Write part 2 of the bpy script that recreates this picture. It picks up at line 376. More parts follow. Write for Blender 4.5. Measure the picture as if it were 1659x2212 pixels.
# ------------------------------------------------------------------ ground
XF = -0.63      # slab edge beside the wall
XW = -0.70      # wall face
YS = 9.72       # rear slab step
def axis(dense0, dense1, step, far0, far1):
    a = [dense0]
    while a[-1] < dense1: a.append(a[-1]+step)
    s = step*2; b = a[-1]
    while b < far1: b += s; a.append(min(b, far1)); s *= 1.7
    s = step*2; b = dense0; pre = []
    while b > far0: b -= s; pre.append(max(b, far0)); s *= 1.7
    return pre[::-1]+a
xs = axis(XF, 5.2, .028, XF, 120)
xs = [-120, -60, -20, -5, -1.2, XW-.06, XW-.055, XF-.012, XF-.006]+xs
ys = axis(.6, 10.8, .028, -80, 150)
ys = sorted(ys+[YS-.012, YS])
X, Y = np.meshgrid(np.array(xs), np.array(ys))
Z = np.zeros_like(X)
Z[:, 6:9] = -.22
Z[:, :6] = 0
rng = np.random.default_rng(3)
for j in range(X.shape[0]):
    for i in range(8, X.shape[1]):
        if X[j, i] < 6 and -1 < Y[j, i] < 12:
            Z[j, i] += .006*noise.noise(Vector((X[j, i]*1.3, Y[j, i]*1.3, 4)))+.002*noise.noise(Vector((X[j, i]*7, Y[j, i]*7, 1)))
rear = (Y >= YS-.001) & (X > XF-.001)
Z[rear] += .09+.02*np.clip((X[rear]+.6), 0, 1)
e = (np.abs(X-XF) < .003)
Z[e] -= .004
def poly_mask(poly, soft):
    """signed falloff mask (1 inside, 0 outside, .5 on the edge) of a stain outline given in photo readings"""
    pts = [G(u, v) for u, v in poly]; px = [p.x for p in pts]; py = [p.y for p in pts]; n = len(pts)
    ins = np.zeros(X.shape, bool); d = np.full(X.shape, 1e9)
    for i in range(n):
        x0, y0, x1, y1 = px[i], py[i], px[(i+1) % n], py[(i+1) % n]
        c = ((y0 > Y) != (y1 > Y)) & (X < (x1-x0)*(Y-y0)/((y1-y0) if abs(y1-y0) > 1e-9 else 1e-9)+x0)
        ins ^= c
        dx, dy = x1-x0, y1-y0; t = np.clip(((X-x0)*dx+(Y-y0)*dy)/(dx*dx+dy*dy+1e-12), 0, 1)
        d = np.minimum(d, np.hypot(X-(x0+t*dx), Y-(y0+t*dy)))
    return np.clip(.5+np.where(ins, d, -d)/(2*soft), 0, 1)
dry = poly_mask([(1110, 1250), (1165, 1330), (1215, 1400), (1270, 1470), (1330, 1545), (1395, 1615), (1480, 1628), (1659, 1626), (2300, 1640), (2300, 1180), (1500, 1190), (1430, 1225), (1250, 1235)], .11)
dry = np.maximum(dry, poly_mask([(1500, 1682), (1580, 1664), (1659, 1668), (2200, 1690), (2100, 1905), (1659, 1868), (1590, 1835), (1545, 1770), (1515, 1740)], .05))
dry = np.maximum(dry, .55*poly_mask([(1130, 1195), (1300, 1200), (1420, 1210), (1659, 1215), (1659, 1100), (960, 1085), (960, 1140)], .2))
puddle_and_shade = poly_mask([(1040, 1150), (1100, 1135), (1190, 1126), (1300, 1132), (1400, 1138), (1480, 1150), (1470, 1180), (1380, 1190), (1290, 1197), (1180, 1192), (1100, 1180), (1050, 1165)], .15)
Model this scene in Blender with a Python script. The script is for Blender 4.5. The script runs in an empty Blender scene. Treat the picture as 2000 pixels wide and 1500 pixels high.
--*--
What to do:
Retype every record above exactly as written.

The result:
Write part 2 of the bpy script that recreates this picture. It picks up at line 376. More parts follow. Write for Blender 4.5. Measure the picture as if it were 1659x2212 pixels.
# ------------------------------------------------------------------ ground
XF = -0.63      # slab edge beside the wall
XW = -0.70      # wall face
YS = 9.72       # rear slab step
def axis(dense0, dense1, step, far0, far1):
    a = [dense0]
    while a[-1] < dense1: a.append(a[-1]+step)
    s = step*2; b = a[-1]
    while b < far1: b += s; a.append(min(b, far1)); s *= 1.7
    s = step*2; b = dense0; pre = []
    while b > far0: b -= s; pre.append(max(b, far0)); s *= 1.7
    return pre[::-1]+a
xs = axis(XF, 5.2, .028, XF, 120)
xs = [-120, -60, -20, -5, -1.2, XW-.06, XW-.055, XF-.012, XF-.006]+xs
ys = axis(.6, 10.8, .028, -80, 150)
ys = sorted(ys+[YS-.012, YS])
X, Y = np.meshgrid(np.array(xs), np.array(ys))
Z = np.zeros_like(X)
Z[:, 6:9] = -.22
Z[:, :6] = 0
rng = np.random.default_rng(3)
for j in range(X.shape[0]):
    for i in range(8, X.shape[1]):
        if X[j, i] < 6 and -1 < Y[j, i] < 12:
            Z[j, i] += .006*noise.noise(Vector((X[j, i]*1.3, Y[j, i]*1.3, 4)))+.002*noise.noise(Vector((X[j, i]*7, Y[j, i]*7, 1)))
rear = (Y >= YS-.001) & (X > XF-.001)
Z[rear] += .09+.02*np.clip((X[rear]+.6), 0, 1)
e = (np.abs(X-XF) < .003)
Z[e] -= .004
def poly_mask(poly, soft):
    """signed falloff mask (1 inside, 0 outside, .5 on the edge) of a stain outline given in photo readings"""
    pts = [G(u, v) for u, v in poly]; px = [p.x for p in pts]; py = [p.y for p in pts]; n = len(pts)
    ins = np.zeros(X.shape, bool); d = np.full(X.shape, 1e9)
    for i in range(n):
        x0, y0, x1, y1 = px[i], py[i], px[(i+1) % n], py[(i+1) % n]
        c = ((y0 > Y) != (y1 > Y)) & (X < (x1-x0)*(Y-y0)/((y1-y0) if abs(y1-y0) > 1e-9 else 1e-9)+x0)
        ins ^= c
        dx, dy = x1-x0, y1-y0; t = np.clip(((X-x0)*dx+(Y-y0)*dy)/(dx*dx+dy*dy+1e-12), 0, 1)
        d = np.minimum(d, np.hypot(X-(x0+t*dx), Y-(y0+t*dy)))
    return np.clip(.5+np.where(ins, d, -d)/(2*soft), 0, 1)
dry = poly_mask([(1110, 1250), (1165, 1330), (1215, 1400), (1270, 1470), (1330, 1545), (1395, 1615), (1480, 1628), (1659, 1626), (2300, 1640), (2300, 1180), (1500, 1190), (1430, 1225), (1250, 1235)], .11)
dry = np.maximum(dry, poly_mask([(1500, 1682), (1580, 1664), (1659, 1668), (2200, 1690), (2100, 1905), (1659, 1868), (1590, 1835), (1545, 1770), (1515, 1740)], .05))
dry = np.maximum(dry, .55*poly_mask([(1130, 1195), (1300, 1200), (1420, 1210), (1659, 1215), (1659, 1100), (960, 1085), (960, 1140)], .2))
puddle_and_shade = poly_mask([(1040, 1150), (1100, 1135), (1190, 1126), (1300, 1132), (1400, 1138), (1480, 1150), (1470, 1180), (1380, 1190), (1290, 1197), (1180, 1192), (1100, 1180), (1050, 1165)], .15)
Model this scene in Blender with a Python script. The script is for Blender 4.5. The script runs in an empty Blender scene. Treat the picture as 2000 pixels wide and 1500 pixels high.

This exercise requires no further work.